Wir wußten uns vor Honoraren gar nicht zu lassen. Ich zeigte damals meinen Vertrag, den ersten, den ich in meinem Leben gemacht hatte, dem damaligen Vorsitzenden des Schutzverbandes Deutscher Schriftsteller. Der weinte eine halbe Stunde vor Freude und streichelte mir dann leise den Kopf. Ich weiß bis heute nicht, was er damit hat sagen wollen. Und Juncker setzte inzwischen immerzu zu . . . Natürlich ist die Geschichte von ›Rheinsberg‹ wahr. Auch die Claire existiert noch. Sie lebt als eine wacklige, etwas tropfnasige Alte in Ducherow, unweit Pasewalk, wo sie neugierigen Fremden vom Rathauskastellan gegen ein Entgelt von fünfundzwanzig Pfennigen gezeigt wird; vormittags von elf bis eins und nachmittags von drei bis fünf. Sonntags ist sie zu. Ihr Lebensunterhalt wird in freundlicher Weise von unserm Verleger bestritten, sie ist also völlig verarmt.

Dieses da ist auch nicht die erste Luxusausgabe. Wir haben schon einmal eine gemacht, ganz privat, damals, als das Buch herauskam. Es waren dreißig Exemplare - und weil wir es unseren Damen schenken mußten, die im Verhältnis 29:1 unter uns aufgeteilt waren, malten wir in alle Exemplare, damit es keinen Arger gäbe, eine schöne 1. (...)

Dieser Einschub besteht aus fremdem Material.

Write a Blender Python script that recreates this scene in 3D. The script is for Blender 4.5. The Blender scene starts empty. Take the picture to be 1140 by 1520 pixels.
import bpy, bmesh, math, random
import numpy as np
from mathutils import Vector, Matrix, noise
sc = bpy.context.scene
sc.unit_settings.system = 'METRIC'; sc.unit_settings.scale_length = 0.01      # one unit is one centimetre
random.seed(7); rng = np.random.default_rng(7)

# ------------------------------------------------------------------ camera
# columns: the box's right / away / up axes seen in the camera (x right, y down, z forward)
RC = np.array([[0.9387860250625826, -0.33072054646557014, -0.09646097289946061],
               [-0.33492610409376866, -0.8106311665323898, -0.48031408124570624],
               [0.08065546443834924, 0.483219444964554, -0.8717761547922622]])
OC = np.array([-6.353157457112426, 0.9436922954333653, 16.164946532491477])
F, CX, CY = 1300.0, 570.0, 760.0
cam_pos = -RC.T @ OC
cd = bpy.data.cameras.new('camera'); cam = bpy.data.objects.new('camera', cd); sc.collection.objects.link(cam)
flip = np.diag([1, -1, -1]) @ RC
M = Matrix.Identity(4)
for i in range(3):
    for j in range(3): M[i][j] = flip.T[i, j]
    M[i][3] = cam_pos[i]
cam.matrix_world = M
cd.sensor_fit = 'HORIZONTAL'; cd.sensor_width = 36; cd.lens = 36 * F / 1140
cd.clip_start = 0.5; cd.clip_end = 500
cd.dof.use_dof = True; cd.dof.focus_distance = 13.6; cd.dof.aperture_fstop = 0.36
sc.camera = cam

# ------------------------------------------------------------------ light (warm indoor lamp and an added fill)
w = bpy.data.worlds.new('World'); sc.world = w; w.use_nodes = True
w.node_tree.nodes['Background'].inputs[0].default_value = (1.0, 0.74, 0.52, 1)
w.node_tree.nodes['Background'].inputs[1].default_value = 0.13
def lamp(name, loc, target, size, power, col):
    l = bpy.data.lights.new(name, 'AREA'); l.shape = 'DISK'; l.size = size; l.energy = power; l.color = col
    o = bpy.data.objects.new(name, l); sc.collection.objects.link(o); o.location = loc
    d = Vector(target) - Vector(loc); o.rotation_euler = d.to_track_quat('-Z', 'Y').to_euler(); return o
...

Wenn aber im Jahre 1985 ein neugieriger und verliebter junger Herr den Bücherschrank seiner Großmama durchstöbert, wird er von ganz hinten einen ›auf Bütten abgezogenen und in rotes Bockleder gebundenen‹ Band herausklauben - Nummer 18, vom Verfasser signiert. "Was ist das?" wird der junge Herr fragen. Und die Großmama wild sich den Band geben lassen, ihn ganz nahe an die Augen halten und dann leise lächeln. "Das", wird sie sagen, "hat mir mal dein Großvater selig geschenkt, als wir uns verlobten. Aber du darfst es behalten und für deine Lydia mitnehmen." Das tut der junge Herr. Er packt den Bocklederband mit einigen Dingen, die zu schenken in dieser Zeit schick sein wird, zusammen und sendet alles an Lydia. Und Lydia wird die schicken Dinge sehr bewundern, sich an ihnen und am zukünftigen Neid ihrer Freundinnen erfreuen und schließlich einen Blick in das Buch hineintun. Und ein bißchen darin blättern. Weil aber die Zeit läuft und sich das, was zwischen den Zeilen eines Buches ausgedrückt ist, niemals länger als fünfzig Jahre hält und mit den Menschen, von denen es und für die es geschrieben ist, dahingeht - deshalb wird die Dame Lydia mit den Achseln zucken und sagen: "Reizend!" Und dann wird die Geschichte mit ihr und dem jungen Herrn ihren Fortgang nehmen. Oben im Himmel aber, in einer besonders bevorzugten Ecke, gleich neben Cotta und Rowohlt, sitzt der Verleger und setzt zu."